Strategic product placement can have a strong influence on customer purchase behavior in physical stores as well as online platforms. Motivated by this, we consider the problem of optimizing the placement of substitutable products in designated display locations to maximize the expected revenue of the seller. We model the customer behavior as a two-stage process: first, the customer visits a subset of display locations according to a browsing distribution; second, the customer chooses at most one product from the displayed products at those locations according to a choice model. Our goal is to design a general algorithm that can select and place the products optimally for any browsing distribution and choice model, and we call this the Placement problem. We give a randomized algorithm that utilizes an $\alpha$-approximate algorithm for cardinality constrained assortment optimization and outputs a $\frac{\Theta(\alpha)}{\log m}$-approximate solution (in expectation) for Placement with $m$ display locations, i.e., our algorithm outputs a solution with value at least $\frac{\Omega(\alpha)}{\log m}$ factor of the optimal and this is tight in the worst case. We also give algorithms with stronger guarantees in some special cases. In particular, we give a deterministic $\frac{\Omega(1)}{\log m}$-approximation algorithm for the Markov choice model, and a tight $(1-1/e)$-approximation algorithm for the problem when products have identical prices.

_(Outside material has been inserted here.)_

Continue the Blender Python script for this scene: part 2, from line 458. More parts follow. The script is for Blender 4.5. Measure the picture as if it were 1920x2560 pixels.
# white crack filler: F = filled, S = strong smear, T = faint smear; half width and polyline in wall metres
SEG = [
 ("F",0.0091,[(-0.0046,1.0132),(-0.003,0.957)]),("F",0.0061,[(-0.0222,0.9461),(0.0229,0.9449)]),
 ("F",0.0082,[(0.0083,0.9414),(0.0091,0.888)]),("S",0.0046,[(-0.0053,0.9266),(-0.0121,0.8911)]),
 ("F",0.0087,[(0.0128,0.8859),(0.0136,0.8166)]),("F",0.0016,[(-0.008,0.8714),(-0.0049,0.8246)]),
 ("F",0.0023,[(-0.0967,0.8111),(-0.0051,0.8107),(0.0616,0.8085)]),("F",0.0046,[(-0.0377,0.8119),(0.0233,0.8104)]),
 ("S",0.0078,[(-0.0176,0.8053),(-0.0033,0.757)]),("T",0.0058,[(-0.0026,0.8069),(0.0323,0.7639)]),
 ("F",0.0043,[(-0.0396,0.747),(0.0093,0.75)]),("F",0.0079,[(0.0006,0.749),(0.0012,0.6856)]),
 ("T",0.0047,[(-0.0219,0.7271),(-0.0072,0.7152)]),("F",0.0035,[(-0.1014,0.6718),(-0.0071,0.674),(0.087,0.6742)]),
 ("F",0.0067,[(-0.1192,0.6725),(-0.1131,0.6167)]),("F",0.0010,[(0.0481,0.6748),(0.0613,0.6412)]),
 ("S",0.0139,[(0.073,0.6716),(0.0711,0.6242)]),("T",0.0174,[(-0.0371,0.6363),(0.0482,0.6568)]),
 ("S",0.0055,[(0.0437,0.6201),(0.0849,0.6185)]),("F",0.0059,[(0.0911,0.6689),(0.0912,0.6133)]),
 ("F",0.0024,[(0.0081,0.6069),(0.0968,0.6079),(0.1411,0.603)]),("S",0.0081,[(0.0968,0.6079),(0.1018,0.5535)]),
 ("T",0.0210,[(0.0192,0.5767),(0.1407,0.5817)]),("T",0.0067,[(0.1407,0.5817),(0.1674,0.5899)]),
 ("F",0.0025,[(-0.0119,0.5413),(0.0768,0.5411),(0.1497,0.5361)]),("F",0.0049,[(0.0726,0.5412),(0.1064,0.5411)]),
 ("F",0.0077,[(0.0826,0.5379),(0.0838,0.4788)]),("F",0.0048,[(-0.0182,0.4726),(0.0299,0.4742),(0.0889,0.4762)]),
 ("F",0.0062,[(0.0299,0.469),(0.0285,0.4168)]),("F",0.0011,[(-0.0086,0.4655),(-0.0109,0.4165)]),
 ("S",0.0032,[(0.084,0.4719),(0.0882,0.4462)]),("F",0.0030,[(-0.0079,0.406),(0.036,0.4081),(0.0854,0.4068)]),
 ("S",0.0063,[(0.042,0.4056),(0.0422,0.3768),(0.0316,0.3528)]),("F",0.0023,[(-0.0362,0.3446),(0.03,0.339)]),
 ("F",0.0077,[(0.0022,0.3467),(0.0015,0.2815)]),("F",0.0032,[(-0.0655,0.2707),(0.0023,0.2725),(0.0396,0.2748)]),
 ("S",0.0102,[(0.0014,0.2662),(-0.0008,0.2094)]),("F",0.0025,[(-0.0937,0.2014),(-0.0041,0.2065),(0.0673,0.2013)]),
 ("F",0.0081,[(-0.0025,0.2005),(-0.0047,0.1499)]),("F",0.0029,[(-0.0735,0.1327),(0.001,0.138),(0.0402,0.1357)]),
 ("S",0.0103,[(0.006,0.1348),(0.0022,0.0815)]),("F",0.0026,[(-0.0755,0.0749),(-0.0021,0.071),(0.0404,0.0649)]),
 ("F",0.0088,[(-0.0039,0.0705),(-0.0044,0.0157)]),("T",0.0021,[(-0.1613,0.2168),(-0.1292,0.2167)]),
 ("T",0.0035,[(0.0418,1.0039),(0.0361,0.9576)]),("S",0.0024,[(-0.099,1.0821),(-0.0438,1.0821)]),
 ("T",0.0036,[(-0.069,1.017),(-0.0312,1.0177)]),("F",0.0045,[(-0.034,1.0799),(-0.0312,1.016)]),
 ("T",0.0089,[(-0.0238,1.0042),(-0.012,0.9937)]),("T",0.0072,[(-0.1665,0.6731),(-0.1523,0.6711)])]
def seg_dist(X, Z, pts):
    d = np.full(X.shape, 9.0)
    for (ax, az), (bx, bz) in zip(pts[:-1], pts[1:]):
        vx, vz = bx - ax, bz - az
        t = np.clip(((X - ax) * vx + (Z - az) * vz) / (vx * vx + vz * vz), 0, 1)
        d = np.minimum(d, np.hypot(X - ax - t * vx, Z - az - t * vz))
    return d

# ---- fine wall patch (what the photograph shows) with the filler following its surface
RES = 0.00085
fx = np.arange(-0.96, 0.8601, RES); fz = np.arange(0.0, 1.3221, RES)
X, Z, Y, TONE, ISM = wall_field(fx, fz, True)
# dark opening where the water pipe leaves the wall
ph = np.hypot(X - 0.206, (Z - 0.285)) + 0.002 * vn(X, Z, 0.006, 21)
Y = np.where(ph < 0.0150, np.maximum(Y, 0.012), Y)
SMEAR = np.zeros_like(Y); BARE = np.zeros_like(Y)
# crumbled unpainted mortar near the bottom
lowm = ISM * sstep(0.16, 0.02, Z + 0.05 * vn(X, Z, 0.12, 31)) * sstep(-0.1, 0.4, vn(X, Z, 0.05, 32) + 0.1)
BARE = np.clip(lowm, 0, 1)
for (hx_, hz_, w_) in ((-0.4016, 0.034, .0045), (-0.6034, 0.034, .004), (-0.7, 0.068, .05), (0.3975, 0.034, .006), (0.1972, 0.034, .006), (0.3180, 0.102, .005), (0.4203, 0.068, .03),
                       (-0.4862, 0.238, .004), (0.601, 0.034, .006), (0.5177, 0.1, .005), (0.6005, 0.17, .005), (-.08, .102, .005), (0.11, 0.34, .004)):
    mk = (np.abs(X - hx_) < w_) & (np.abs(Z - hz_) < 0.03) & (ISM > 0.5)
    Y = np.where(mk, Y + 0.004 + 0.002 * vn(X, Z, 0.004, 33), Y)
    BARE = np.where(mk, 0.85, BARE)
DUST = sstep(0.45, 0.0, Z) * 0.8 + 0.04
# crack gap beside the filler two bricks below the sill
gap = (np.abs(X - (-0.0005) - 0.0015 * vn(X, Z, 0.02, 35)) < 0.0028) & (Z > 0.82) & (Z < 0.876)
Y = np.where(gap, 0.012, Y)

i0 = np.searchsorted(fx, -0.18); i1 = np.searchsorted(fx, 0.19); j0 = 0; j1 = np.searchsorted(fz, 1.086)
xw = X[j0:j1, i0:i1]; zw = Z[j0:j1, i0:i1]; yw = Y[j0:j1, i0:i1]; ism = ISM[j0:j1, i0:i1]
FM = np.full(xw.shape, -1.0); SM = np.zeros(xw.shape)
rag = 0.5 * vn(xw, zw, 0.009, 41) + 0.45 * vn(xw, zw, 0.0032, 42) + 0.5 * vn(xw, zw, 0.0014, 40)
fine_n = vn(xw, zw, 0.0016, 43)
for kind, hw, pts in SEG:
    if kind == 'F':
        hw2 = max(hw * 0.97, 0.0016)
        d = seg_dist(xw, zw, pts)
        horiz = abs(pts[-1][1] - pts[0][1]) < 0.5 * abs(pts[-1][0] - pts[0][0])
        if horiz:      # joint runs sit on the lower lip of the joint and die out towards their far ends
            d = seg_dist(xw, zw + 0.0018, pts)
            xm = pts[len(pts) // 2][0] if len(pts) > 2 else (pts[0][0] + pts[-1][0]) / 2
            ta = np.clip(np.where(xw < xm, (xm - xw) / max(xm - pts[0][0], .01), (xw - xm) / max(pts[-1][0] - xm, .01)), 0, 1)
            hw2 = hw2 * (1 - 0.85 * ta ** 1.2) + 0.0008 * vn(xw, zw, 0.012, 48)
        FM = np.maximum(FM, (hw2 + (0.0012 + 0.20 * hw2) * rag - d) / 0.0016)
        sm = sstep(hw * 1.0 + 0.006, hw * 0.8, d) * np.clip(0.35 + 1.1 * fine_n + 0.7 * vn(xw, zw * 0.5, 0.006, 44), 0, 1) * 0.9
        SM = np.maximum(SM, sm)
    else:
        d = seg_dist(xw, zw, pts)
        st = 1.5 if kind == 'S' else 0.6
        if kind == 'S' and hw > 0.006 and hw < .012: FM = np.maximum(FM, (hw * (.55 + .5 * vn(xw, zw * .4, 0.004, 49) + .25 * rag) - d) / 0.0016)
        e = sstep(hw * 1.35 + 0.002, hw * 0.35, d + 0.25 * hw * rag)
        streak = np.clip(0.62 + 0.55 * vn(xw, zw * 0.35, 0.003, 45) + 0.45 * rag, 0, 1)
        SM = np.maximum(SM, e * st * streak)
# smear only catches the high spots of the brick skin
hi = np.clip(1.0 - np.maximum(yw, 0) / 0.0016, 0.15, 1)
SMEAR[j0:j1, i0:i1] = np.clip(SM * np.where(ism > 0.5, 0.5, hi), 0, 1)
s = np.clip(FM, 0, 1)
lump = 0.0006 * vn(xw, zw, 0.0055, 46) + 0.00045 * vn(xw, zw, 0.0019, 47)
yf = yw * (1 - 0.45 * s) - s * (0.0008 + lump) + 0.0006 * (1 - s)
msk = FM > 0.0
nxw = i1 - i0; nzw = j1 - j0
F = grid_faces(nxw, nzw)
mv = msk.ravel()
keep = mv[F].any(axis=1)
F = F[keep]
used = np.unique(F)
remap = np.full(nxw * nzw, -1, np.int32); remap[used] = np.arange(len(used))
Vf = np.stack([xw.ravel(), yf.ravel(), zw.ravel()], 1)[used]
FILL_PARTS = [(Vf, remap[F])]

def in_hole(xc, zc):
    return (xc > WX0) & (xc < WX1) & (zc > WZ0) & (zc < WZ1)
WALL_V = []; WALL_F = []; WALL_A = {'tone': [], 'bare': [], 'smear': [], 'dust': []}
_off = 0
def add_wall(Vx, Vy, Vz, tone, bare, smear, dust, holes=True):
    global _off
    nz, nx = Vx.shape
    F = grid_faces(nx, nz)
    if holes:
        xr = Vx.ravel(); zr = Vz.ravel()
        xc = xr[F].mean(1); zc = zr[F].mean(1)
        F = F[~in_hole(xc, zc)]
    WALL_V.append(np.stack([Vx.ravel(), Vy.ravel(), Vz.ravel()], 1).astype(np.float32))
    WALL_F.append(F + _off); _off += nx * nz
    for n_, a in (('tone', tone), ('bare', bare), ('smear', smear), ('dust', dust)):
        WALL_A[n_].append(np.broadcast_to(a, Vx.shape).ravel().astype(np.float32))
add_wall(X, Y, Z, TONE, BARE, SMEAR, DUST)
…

翻译：战略性的产品陈列在实体店铺及线上平台均能显著影响顾客的购买行为。受此启发，我们研究如何优化可替代产品在指定陈列位置的布局，以最大化卖方的预期收益。我们将顾客行为建模为两个阶段：首先，顾客根据浏览分布访问部分陈列位置；其次，顾客根据选择模型，从这些位置陈列的产品中至多选择一件。我们的目标是设计一种通用算法，能够针对任意浏览分布和选择模型，最优地选择并陈列产品，该问题被称为"布局问题"。我们提出一种随机化算法，该算法利用基数约束品类优化的α-近似算法，对于具有m个陈列位置的布局问题，输出一个（期望意义上）为最优值至少$\frac{\Omega(\alpha)}{\log m}$倍的解，且该界在最坏情况下是紧的。针对某些特例，我们还给出具有更强保证的算法：具体而言，针对马尔可夫选择模型，我们给出一个确定性的$\frac{\Omega(1)}{\log m}$-近似算法；当产品价格相同时，我们给出一个紧的$(1-1/e)$-近似算法。